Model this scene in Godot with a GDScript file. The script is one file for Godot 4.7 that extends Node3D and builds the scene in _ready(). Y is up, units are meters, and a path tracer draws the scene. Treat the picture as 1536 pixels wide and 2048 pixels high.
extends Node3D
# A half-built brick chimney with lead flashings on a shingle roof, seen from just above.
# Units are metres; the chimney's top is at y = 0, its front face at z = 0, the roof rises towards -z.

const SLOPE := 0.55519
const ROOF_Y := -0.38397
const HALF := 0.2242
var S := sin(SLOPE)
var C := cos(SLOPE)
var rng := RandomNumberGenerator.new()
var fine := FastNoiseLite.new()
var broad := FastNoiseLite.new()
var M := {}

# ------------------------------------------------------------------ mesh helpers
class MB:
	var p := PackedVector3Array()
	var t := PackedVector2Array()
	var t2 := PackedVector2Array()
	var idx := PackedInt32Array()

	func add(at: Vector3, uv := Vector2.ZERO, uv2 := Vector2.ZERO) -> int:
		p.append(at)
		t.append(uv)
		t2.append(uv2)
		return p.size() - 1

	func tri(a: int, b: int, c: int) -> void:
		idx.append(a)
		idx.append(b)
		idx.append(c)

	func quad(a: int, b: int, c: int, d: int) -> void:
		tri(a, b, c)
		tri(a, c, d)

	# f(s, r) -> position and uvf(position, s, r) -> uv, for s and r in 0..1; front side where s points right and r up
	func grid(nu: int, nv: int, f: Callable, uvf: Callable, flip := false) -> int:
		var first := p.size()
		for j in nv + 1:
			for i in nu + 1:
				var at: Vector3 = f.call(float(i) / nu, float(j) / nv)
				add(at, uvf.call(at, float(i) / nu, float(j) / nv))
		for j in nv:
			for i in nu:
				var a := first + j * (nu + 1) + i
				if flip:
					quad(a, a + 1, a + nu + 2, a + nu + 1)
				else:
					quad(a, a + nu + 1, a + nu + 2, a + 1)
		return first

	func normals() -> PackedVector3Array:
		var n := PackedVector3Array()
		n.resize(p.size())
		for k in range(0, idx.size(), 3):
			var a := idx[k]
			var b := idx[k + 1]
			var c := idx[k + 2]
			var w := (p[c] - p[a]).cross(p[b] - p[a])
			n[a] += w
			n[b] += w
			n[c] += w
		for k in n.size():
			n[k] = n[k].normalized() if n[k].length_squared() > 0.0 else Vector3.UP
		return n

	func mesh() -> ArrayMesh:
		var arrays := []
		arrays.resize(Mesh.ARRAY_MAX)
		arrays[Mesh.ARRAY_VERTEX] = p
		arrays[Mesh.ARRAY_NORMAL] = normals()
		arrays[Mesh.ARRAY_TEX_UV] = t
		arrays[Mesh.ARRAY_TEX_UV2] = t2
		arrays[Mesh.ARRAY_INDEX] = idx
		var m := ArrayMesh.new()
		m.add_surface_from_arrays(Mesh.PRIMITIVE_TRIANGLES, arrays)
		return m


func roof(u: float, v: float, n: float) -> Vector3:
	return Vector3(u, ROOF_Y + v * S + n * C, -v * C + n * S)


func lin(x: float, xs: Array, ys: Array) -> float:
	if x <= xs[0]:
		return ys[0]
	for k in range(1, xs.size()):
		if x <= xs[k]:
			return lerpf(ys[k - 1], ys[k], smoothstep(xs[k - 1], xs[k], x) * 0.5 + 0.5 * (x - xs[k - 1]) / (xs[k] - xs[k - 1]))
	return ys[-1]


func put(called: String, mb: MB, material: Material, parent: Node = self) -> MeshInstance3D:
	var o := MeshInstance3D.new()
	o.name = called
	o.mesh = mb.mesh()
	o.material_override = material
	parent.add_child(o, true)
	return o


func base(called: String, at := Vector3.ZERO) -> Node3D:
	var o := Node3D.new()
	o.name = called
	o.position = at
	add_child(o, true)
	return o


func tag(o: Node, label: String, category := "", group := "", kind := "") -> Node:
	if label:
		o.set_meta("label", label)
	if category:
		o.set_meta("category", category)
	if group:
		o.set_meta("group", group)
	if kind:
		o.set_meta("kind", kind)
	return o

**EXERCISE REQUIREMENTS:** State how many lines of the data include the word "extends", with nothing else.

**TASK SOLUTION:** 2